§ GIVEN INFORMATION

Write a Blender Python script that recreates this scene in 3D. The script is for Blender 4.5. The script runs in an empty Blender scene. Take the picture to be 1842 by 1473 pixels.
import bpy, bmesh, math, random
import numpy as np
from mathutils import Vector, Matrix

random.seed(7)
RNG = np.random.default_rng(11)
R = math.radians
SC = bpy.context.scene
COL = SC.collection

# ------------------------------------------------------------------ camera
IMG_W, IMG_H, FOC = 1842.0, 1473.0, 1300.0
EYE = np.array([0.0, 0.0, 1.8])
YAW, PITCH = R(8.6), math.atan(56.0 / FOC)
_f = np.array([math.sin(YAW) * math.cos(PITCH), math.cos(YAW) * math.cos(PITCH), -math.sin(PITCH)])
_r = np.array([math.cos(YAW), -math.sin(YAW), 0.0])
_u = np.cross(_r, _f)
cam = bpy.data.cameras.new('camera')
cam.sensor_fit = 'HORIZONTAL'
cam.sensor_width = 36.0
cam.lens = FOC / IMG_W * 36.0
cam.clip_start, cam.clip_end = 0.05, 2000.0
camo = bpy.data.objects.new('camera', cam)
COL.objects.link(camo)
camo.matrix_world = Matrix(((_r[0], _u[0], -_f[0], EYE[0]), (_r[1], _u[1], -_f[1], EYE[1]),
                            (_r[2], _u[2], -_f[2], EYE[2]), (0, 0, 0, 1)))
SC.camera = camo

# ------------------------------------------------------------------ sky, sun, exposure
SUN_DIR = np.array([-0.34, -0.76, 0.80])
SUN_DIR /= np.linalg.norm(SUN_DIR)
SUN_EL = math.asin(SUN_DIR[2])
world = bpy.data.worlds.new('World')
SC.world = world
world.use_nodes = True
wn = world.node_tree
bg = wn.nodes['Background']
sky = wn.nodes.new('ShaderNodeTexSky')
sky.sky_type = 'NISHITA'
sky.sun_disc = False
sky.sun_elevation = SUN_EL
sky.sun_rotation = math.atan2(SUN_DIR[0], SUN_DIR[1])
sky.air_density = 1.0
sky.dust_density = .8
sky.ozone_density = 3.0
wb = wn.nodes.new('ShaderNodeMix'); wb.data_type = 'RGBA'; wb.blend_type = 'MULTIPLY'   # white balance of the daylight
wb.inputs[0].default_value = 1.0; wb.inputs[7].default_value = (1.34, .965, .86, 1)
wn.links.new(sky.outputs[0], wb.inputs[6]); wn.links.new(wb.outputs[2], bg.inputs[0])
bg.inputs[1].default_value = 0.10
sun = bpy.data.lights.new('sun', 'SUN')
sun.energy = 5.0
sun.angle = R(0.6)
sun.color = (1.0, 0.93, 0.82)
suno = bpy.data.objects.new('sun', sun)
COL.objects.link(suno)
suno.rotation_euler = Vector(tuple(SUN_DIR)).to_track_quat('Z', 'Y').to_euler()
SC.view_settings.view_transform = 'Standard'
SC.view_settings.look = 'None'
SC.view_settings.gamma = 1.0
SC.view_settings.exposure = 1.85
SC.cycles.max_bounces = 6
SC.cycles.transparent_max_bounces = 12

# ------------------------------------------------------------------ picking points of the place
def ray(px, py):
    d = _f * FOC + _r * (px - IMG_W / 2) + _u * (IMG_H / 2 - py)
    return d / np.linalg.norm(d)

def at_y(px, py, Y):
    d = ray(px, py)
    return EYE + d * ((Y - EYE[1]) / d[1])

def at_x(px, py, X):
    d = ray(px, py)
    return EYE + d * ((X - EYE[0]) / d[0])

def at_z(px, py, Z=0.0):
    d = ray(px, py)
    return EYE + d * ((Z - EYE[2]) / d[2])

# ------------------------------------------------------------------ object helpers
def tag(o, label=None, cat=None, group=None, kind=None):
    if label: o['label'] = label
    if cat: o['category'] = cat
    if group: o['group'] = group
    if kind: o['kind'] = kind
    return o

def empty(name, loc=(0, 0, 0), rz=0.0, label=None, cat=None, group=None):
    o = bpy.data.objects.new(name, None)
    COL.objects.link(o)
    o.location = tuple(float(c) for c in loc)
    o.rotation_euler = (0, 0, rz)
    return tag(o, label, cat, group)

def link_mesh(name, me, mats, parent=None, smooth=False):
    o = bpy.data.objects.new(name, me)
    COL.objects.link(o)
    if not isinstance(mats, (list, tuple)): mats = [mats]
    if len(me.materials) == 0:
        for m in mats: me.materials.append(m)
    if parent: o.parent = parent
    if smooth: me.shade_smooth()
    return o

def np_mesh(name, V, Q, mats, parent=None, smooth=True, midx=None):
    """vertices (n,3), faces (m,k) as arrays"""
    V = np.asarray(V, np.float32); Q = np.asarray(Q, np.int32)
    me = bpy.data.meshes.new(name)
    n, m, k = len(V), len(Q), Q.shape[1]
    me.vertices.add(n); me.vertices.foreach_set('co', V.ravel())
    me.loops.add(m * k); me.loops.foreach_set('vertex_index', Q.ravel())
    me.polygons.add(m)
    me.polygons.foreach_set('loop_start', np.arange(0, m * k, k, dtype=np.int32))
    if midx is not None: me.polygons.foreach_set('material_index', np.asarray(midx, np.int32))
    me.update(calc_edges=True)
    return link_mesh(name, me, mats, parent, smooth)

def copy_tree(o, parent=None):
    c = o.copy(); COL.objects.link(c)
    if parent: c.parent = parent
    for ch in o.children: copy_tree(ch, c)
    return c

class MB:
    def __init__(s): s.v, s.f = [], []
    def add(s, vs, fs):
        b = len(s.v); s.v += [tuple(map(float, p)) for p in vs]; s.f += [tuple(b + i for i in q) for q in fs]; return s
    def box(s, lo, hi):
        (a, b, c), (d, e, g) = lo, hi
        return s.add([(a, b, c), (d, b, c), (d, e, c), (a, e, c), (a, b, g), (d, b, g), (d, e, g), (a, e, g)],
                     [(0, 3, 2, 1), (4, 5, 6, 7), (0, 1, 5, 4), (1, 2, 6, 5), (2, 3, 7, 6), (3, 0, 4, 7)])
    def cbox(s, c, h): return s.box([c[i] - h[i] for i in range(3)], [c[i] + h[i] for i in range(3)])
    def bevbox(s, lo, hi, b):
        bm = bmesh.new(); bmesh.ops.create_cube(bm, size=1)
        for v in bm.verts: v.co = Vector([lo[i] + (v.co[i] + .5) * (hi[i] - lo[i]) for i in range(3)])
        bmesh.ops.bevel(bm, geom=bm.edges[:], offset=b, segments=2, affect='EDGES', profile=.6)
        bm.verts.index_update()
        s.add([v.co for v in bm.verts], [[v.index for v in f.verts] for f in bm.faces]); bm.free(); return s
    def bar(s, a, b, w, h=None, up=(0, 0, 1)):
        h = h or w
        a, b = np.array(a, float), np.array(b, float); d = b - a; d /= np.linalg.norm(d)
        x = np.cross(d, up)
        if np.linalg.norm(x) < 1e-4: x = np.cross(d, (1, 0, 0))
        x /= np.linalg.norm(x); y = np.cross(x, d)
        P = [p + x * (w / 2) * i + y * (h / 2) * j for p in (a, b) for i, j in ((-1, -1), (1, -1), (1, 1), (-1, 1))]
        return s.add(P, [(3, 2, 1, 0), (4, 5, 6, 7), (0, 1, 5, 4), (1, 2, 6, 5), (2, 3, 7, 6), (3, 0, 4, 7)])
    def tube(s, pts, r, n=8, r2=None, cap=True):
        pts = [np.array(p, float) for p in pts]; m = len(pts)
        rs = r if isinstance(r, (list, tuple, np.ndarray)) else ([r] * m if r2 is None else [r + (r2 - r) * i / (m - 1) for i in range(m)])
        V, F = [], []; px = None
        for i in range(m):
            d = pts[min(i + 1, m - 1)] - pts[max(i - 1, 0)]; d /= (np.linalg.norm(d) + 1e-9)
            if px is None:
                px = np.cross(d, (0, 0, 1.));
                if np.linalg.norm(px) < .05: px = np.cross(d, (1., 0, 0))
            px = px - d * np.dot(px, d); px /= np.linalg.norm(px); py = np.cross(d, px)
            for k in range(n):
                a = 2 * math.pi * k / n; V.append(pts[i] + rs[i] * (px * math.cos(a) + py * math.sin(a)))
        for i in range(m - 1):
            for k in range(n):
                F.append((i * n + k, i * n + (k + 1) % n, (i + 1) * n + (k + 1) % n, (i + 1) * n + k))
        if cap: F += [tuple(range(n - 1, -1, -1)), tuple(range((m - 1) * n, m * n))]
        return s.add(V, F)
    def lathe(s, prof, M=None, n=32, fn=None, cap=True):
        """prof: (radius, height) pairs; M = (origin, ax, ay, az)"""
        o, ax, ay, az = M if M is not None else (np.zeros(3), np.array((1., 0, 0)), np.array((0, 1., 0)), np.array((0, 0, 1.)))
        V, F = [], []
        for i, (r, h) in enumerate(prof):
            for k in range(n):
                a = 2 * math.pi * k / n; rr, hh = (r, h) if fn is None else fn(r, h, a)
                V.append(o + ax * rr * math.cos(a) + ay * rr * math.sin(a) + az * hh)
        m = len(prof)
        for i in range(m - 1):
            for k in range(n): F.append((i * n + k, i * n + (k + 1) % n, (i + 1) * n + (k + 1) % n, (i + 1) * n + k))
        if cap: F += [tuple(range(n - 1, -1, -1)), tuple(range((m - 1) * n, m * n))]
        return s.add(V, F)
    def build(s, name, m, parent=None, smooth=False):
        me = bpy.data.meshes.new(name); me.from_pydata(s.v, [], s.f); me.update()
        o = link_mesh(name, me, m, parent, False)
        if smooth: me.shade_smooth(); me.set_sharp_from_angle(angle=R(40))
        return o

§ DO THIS
Copy out the listing above, line by line and exactly, from its first line to the line holding "SC.camera = camo", inclusive.

§ SOLUTION TO THE PROBLEM
Write a Blender Python script that recreates this scene in 3D. The script is for Blender 4.5. The script runs in an empty Blender scene. Take the picture to be 1842 by 1473 pixels.
import bpy, bmesh, math, random
import numpy as np
from mathutils import Vector, Matrix

random.seed(7)
RNG = np.random.default_rng(11)
R = math.radians
SC = bpy.context.scene
COL = SC.collection

# ------------------------------------------------------------------ camera
IMG_W, IMG_H, FOC = 1842.0, 1473.0, 1300.0
EYE = np.array([0.0, 0.0, 1.8])
YAW, PITCH = R(8.6), math.atan(56.0 / FOC)
_f = np.array([math.sin(YAW) * math.cos(PITCH), math.cos(YAW) * math.cos(PITCH), -math.sin(PITCH)])
_r = np.array([math.cos(YAW), -math.sin(YAW), 0.0])
_u = np.cross(_r, _f)
cam = bpy.data.cameras.new('camera')
cam.sensor_fit = 'HORIZONTAL'
cam.sensor_width = 36.0
cam.lens = FOC / IMG_W * 36.0
cam.clip_start, cam.clip_end = 0.05, 2000.0
camo = bpy.data.objects.new('camera', cam)
COL.objects.link(camo)
camo.matrix_world = Matrix(((_r[0], _u[0], -_f[0], EYE[0]), (_r[1], _u[1], -_f[1], EYE[1]),
                            (_r[2], _u[2], -_f[2], EYE[2]), (0, 0, 0, 1)))
SC.camera = camo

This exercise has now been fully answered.